§ **To do**: Transcribe the lines below verbatim, skipping the images.
>> start Data provided
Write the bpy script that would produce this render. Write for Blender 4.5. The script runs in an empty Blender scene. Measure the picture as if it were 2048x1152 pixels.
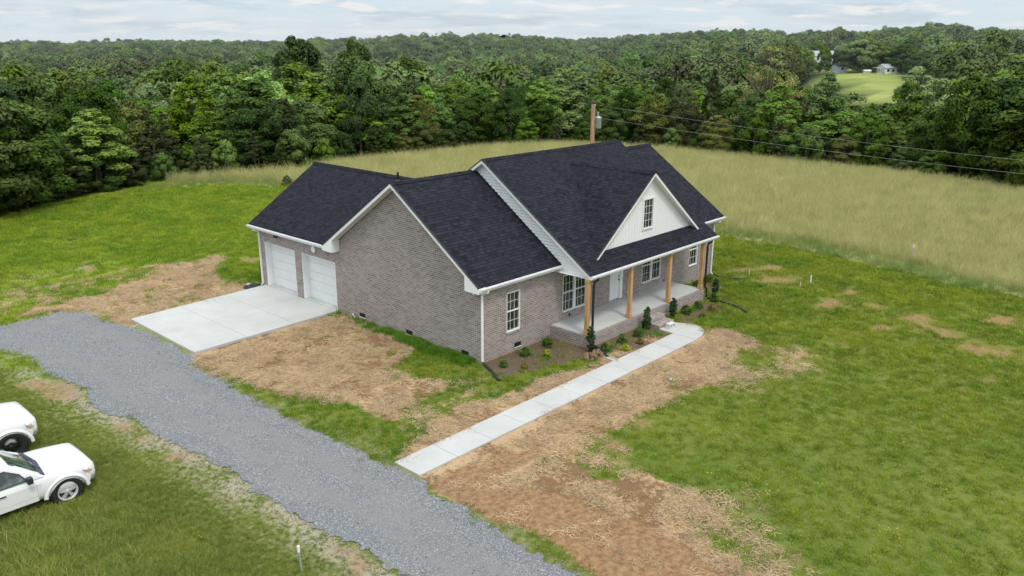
# measured positions, metres
ROAD = [(-14.55,18.34),(-10.46,17.18),(-9.36,17.12),(-8.36,17.2),(-7.18,16.55),(-7.24,15.35),(-7.29,14.47),(-7.07,13.78),(-6.79,13.03),(-6.73,10.52),(-6.74,8.31),(-7.16,6.93),(-7.16,5.54),(-7.23,4.15),(-7.22,3.04),(-7.23,1.79),(-7.25,0.84),(-7.21,0.01),(-7.16,-0.84),(-7.09,-1.56),(-7.05,-2.47),(-7.03,-3.28),(-6.94,-3.74),(-6.92,-4.74),(-7.22,-5.48),(-7.07,-5.95),(-7.03,-6.37),(-7.19,-6.89),(-7.31,-7.33),(-7.32,-7.85),(-7.36,-8.33),(-7.36,-9.13),(-7.36,-9.96),(-7.45,-11.52),(-7.7,-12.87),(-10.11,-10.47),(-9.96,-8.93),(-9.99,-7.24),(-9.95,-6.46),(-9.85,-5.66),(-9.96,-5.07),(-10.05,-4.39),(-10.05,-3.65),(-10.06,-2.98),(-10.14,-2.2),(-10.13,-1.22),(-10.12,-0.54),(-10.12,0.03),(-10.14,0.49),(-10.16,1.16),(-10.34,2.0),(-10.38,3.16),(-10.55,4.82),(-10.98,6.38),(-10.89,7.41),(-10.71,8.09),(-10.76,9.25),(-11.0,10.61),(-10.86,12.54),(-11.35,14.18),(-15.16,15.04)]
WALK = [(-6.856,-3.604),(7.4,-3.417),(7.502,-2.749),(8.595,-2.742),(8.657,-3.441),(8.469,-4.009),(8.172,-4.404),(7.68,-4.467),(6.774,-4.436),(5.869,-4.37),(-6.872,-4.629)]
DRIVE = [(-6.832,8.109),(-6.758,13.353),(-0.117,14.215),(-0.043,8.562)]
STRAW = [[(-4.72,23.7),(-3.9,23.53),(-3.42,22.33),(-1.81,21.77),(-0.19,20.94),(1.61,21.98),(1.58,20.75),(-0.23,18.57),(-0.99,16.74),(-0.39,15.11),(0.0,14.21),(-6.74,13.43),(-7.16,15.55),(-8.06,17.48),(-10.21,18.02),(-9.59,20.1),(-8.28,20.42),(-6.99,21.1),(-5.53,22.02)],[(0.13,8.81),(-6.74,8.31),(-7.08,6.91),(-7.07,4.7),(-6.74,3.68),(-5.99,1.9),(-5.45,0.49),(-5.25,-0.78),(-4.86,-1.97),(-4.72,-2.6),(-5.6,-2.6),(-6.58,-3.1),(-6.8,-3.57),(-2.71,-3.5),(-0.19,-3.41),(4.28,-3.32),(2.87,-2.98),(-0.01,-2.37),(-1.76,-2.61),(-2.04,-0.53),(-2.42,0.83),(-2.43,2.17),(-0.12,3.04),(0.22,6.06)],[(8.13,-3.9),(9.6,-4.32),(9.33,-5.35),(8.56,-6.8),(8.35,-7.5),(7.59,-7.57),(5.88,-7.35),(4.47,-7.14),(2.33,-6.68),(0.43,-6.58),(-1.53,-6.48),(-2.68,-6.63),(-3.46,-7.06),(-3.65,-8.05),(-2.47,-8.53),(-2.45,-10.08),(-2.98,-11.24),(-3.64,-12.38),(-4.27,-13.41),(-5.22,-14.7),(-7.29,-12.03),(-6.72,-9.92),(-6.59,-8.78),(-6.69,-7.26),(-6.8,-6.13),(-7.08,-5.3),(-6.82,-4.57)]]
GREEN = [[(-0.26,3.18),(-0.2,1.96),(-0.23,-0.17),(-0.17,-1.11),(0.76,-1.7),(2.62,-1.78),(3.4,-2.47),(2.87,-2.98),(1.5,-2.69),(-0.01,-2.37),(-1.25,-2.58),(-1.82,-2.43),(-1.98,-1.2),(-2.04,-0.03),(-2.34,0.93),(-2.76,2.05),(-1.88,2.28)],[(-7.08,6.91),(-6.74,5.29),(-6.67,3.79),(-6.1,2.3),(-5.55,1.43),(-5.29,0.7),(-5.25,-0.53),(-5.17,-1.63),(-4.46,-2.39),(-4.84,-2.76),(-5.6,-2.6),(-6.39,-3.09),(-7.03,-3.32),(-7.09,-1.56),(-7.21,0.01),(-7.23,1.79),(-7.23,4.15)],[(-0.02,18.62),(3.18,18.16),(1.07,14.82),(-0.48,14.96),(-0.94,16.69)]]
FAINT = [[(-4.1,-0.11),(-1.74,-0.22),(-1.34,-1.27),(-1.76,-2.61),(-4.77,-2.55),(-5.17,-1.63)],[(-3.37,-5.89),(-1.79,-6.68),(-2.42,-8.17),(-3.62,-7.7)],[(-2.9,-9.6),(-1.83,-11.46),(-3.97,-13.73),(-5.09,-12.52)],[(7.28,-5.6),(9.9,-7.59),(7.94,-9.2),(4.98,-8.0),(3.52,-7.66)],[(-8.24,24.62),(-3.92,25.6),(-1.93,20.63),(-5.94,18.62),(-10.21,18.02)]]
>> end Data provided
§ **Answer to this exercise**:
Write the bpy script that would produce this render. Write for Blender 4.5. The script runs in an empty Blender scene. Measure the picture as if it were 2048x1152 pixels.
# measured positions, metres
ROAD = [(-14.55,18.34),(-10.46,17.18),(-9.36,17.12),(-8.36,17.2),(-7.18,16.55),(-7.24,15.35),(-7.29,14.47),(-7.07,13.78),(-6.79,13.03),(-6.73,10.52),(-6.74,8.31),(-7.16,6.93),(-7.16,5.54),(-7.23,4.15),(-7.22,3.04),(-7.23,1.79),(-7.25,0.84),(-7.21,0.01),(-7.16,-0.84),(-7.09,-1.56),(-7.05,-2.47),(-7.03,-3.28),(-6.94,-3.74),(-6.92,-4.74),(-7.22,-5.48),(-7.07,-5.95),(-7.03,-6.37),(-7.19,-6.89),(-7.31,-7.33),(-7.32,-7.85),(-7.36,-8.33),(-7.36,-9.13),(-7.36,-9.96),(-7.45,-11.52),(-7.7,-12.87),(-10.11,-10.47),(-9.96,-8.93),(-9.99,-7.24),(-9.95,-6.46),(-9.85,-5.66),(-9.96,-5.07),(-10.05,-4.39),(-10.05,-3.65),(-10.06,-2.98),(-10.14,-2.2),(-10.13,-1.22),(-10.12,-0.54),(-10.12,0.03),(-10.14,0.49),(-10.16,1.16),(-10.34,2.0),(-10.38,3.16),(-10.55,4.82),(-10.98,6.38),(-10.89,7.41),(-10.71,8.09),(-10.76,9.25),(-11.0,10.61),(-10.86,12.54),(-11.35,14.18),(-15.16,15.04)]
WALK = [(-6.856,-3.604),(7.4,-3.417),(7.502,-2.749),(8.595,-2.742),(8.657,-3.441),(8.469,-4.009),(8.172,-4.404),(7.68,-4.467),(6.774,-4.436),(5.869,-4.37),(-6.872,-4.629)]
DRIVE = [(-6.832,8.109),(-6.758,13.353),(-0.117,14.215),(-0.043,8.562)]
STRAW = [[(-4.72,23.7),(-3.9,23.53),(-3.42,22.33),(-1.81,21.77),(-0.19,20.94),(1.61,21.98),(1.58,20.75),(-0.23,18.57),(-0.99,16.74),(-0.39,15.11),(0.0,14.21),(-6.74,13.43),(-7.16,15.55),(-8.06,17.48),(-10.21,18.02),(-9.59,20.1),(-8.28,20.42),(-6.99,21.1),(-5.53,22.02)],[(0.13,8.81),(-6.74,8.31),(-7.08,6.91),(-7.07,4.7),(-6.74,3.68),(-5.99,1.9),(-5.45,0.49),(-5.25,-0.78),(-4.86,-1.97),(-4.72,-2.6),(-5.6,-2.6),(-6.58,-3.1),(-6.8,-3.57),(-2.71,-3.5),(-0.19,-3.41),(4.28,-3.32),(2.87,-2.98),(-0.01,-2.37),(-1.76,-2.61),(-2.04,-0.53),(-2.42,0.83),(-2.43,2.17),(-0.12,3.04),(0.22,6.06)],[(8.13,-3.9),(9.6,-4.32),(9.33,-5.35),(8.56,-6.8),(8.35,-7.5),(7.59,-7.57),(5.88,-7.35),(4.47,-7.14),(2.33,-6.68),(0.43,-6.58),(-1.53,-6.48),(-2.68,-6.63),(-3.46,-7.06),(-3.65,-8.05),(-2.47,-8.53),(-2.45,-10.08),(-2.98,-11.24),(-3.64,-12.38),(-4.27,-13.41),(-5.22,-14.7),(-7.29,-12.03),(-6.72,-9.92),(-6.59,-8.78),(-6.69,-7.26),(-6.8,-6.13),(-7.08,-5.3),(-6.82,-4.57)]]
GREEN = [[(-0.26,3.18),(-0.2,1.96),(-0.23,-0.17),(-0.17,-1.11),(0.76,-1.7),(2.62,-1.78),(3.4,-2.47),(2.87,-2.98),(1.5,-2.69),(-0.01,-2.37),(-1.25,-2.58),(-1.82,-2.43),(-1.98,-1.2),(-2.04,-0.03),(-2.34,0.93),(-2.76,2.05),(-1.88,2.28)],[(-7.08,6.91),(-6.74,5.29),(-6.67,3.79),(-6.1,2.3),(-5.55,1.43),(-5.29,0.7),(-5.25,-0.53),(-5.17,-1.63),(-4.46,-2.39),(-4.84,-2.76),(-5.6,-2.6),(-6.39,-3.09),(-7.03,-3.32),(-7.09,-1.56),(-7.21,0.01),(-7.23,1.79),(-7.23,4.15)],[(-0.02,18.62),(3.18,18.16),(1.07,14.82),(-0.48,14.96),(-0.94,16.69)]]
FAINT = [[(-4.1,-0.11),(-1.74,-0.22),(-1.34,-1.27),(-1.76,-2.61),(-4.77,-2.55),(-5.17,-1.63)],[(-3.37,-5.89),(-1.79,-6.68),(-2.42,-8.17),(-3.62,-7.7)],[(-2.9,-9.6),(-1.83,-11.46),(-3.97,-13.73),(-5.09,-12.52)],[(7.28,-5.6),(9.9,-7.59),(7.94,-9.2),(4.98,-8.0),(3.52,-7.66)],[(-8.24,24.62),(-3.92,25.6),(-1.93,20.63),(-5.94,18.62),(-10.21,18.02)]]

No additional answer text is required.